Part of a new base engine is its longevity. With engine production life-spans often measured in decades it was important the Coyote had long-term breeding. Mike explained it: "We knew that someday there would be a DI version of this engine. We knew someday there would be a supercharged version of the engine. We knew that someday someone would want to do something on it," he explained. "So we wanted to make sure when we did the initial design work that it would be robust enough to not have to re-engineer the whole thing down the road and any subsequent programs would be very investment efficient and time efficient and so we did package DI injectors, we did really improve the bulkhead strength to take supercharging, we upgraded the cylinder head bolts and the main bearing bolts, all of that stuff ... We just wanted to make sure it was a good base going forward, that the architecture would last us the next 10 or 15 years."

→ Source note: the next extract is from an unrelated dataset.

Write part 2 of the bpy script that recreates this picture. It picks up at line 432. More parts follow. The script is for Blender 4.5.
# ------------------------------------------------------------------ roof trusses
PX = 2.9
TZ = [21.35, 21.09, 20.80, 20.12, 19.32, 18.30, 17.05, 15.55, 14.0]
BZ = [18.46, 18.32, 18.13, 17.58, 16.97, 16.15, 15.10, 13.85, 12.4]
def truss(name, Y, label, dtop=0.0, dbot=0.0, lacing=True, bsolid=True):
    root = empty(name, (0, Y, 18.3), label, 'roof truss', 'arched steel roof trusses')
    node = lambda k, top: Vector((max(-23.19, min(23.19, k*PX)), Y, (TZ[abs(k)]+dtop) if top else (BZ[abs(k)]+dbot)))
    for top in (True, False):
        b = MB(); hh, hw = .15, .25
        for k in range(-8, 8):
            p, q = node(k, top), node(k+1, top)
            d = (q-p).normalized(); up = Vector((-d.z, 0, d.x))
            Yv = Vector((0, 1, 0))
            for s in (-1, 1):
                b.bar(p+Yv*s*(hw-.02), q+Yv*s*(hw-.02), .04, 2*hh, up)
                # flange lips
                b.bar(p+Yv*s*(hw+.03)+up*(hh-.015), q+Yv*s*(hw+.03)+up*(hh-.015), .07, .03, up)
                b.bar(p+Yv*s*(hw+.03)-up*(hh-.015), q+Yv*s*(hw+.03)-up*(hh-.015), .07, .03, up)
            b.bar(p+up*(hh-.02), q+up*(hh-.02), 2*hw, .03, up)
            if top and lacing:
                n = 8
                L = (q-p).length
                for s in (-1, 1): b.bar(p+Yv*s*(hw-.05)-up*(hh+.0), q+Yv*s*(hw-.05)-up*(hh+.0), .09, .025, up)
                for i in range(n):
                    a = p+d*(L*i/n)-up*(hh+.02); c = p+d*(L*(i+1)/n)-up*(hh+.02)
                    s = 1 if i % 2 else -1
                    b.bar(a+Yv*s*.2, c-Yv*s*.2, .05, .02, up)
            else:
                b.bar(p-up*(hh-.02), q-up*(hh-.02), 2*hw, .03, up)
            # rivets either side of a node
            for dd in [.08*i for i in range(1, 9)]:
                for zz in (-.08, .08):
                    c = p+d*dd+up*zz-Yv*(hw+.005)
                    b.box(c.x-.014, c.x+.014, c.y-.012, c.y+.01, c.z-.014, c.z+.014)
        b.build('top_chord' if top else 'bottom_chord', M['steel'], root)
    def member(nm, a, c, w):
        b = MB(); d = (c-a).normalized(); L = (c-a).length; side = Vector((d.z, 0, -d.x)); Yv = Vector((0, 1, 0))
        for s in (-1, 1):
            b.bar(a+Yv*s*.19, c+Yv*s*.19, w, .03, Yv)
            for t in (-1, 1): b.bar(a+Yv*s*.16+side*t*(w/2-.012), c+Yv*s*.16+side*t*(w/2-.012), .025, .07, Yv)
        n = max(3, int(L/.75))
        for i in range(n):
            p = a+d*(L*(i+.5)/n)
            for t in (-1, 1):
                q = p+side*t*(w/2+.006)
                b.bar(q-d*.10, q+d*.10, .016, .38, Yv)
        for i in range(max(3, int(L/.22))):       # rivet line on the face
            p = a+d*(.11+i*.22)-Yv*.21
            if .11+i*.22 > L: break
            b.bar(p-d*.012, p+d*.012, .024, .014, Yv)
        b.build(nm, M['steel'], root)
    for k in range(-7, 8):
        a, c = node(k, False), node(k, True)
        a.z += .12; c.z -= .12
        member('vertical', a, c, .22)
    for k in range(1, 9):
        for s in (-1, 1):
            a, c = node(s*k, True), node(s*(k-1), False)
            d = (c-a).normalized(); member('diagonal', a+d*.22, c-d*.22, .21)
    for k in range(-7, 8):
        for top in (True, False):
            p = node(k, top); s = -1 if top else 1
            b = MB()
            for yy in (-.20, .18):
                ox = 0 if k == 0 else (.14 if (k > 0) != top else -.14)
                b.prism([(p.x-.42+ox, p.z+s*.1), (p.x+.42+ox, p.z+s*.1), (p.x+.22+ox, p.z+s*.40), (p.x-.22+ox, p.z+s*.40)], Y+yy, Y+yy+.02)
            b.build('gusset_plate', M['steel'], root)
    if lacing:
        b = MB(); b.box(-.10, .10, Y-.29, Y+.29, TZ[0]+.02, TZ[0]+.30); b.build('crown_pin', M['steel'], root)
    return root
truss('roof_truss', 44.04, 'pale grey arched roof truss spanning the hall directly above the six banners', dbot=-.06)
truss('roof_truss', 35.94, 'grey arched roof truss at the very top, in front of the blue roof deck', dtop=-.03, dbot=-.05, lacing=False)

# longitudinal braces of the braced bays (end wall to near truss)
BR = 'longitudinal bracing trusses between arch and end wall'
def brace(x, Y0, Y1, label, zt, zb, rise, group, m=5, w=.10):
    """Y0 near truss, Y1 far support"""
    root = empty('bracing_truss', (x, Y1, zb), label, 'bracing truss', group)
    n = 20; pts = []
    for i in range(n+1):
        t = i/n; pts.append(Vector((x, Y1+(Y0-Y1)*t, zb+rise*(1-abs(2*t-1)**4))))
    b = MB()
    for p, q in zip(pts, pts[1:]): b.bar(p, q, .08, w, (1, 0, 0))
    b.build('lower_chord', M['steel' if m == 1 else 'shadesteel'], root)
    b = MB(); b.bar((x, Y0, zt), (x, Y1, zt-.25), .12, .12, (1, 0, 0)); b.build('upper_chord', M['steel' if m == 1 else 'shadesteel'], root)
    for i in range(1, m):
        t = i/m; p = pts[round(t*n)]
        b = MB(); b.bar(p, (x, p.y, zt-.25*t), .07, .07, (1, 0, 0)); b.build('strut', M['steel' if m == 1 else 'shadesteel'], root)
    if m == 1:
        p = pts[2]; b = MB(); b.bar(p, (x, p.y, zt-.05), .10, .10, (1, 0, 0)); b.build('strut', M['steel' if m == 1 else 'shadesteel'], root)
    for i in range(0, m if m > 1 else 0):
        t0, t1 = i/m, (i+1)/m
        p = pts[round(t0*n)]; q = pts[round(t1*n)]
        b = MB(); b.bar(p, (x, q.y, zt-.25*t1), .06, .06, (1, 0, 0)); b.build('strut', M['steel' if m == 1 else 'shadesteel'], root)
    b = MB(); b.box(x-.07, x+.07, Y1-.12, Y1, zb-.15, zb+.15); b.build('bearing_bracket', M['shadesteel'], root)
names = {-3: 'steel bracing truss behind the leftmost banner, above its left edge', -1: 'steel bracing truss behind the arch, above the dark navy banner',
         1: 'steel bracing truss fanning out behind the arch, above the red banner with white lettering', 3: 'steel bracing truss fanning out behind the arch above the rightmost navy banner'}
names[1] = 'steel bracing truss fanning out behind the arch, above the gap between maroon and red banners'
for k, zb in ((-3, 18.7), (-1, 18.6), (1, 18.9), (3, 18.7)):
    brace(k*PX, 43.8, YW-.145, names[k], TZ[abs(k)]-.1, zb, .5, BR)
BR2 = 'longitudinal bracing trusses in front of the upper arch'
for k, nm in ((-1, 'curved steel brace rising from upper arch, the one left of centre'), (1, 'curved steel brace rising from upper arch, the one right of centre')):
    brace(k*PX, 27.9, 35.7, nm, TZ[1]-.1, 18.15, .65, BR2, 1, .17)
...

And while you, the Mustang buyer, may not directly have had a seat at Ford's conference table, you still played a major role in deciding on a naturally aspirated V-8. Enthusiasts themselves, the Coyote team understands that overall the Mustang GT market is technologically conservative, or maybe we enthusiasts better understand there is no replacement for displacement. And so the team wanted to introduce the new engine in traditional, less-expensive, naturally aspirated dress.

But as we just heard, this doesn't mean the Coyote will always keep its traditional charms. The engine was engineered from the beginning for supercharging or EcoBoost, so why not EcoBoost the engine now?

"We were able to meet our objectives without it, and quite frankly, it's quite expensive," Mike educated. "On this platform, its $50 to do DI on the V-8 with two pumps and eight injectors ... And the other thing is, we only had two years to deliver it, from initially talking about it to spitting 'em out at the factory. It could have been potentially one of the technologies that tripped us up in terms of timing."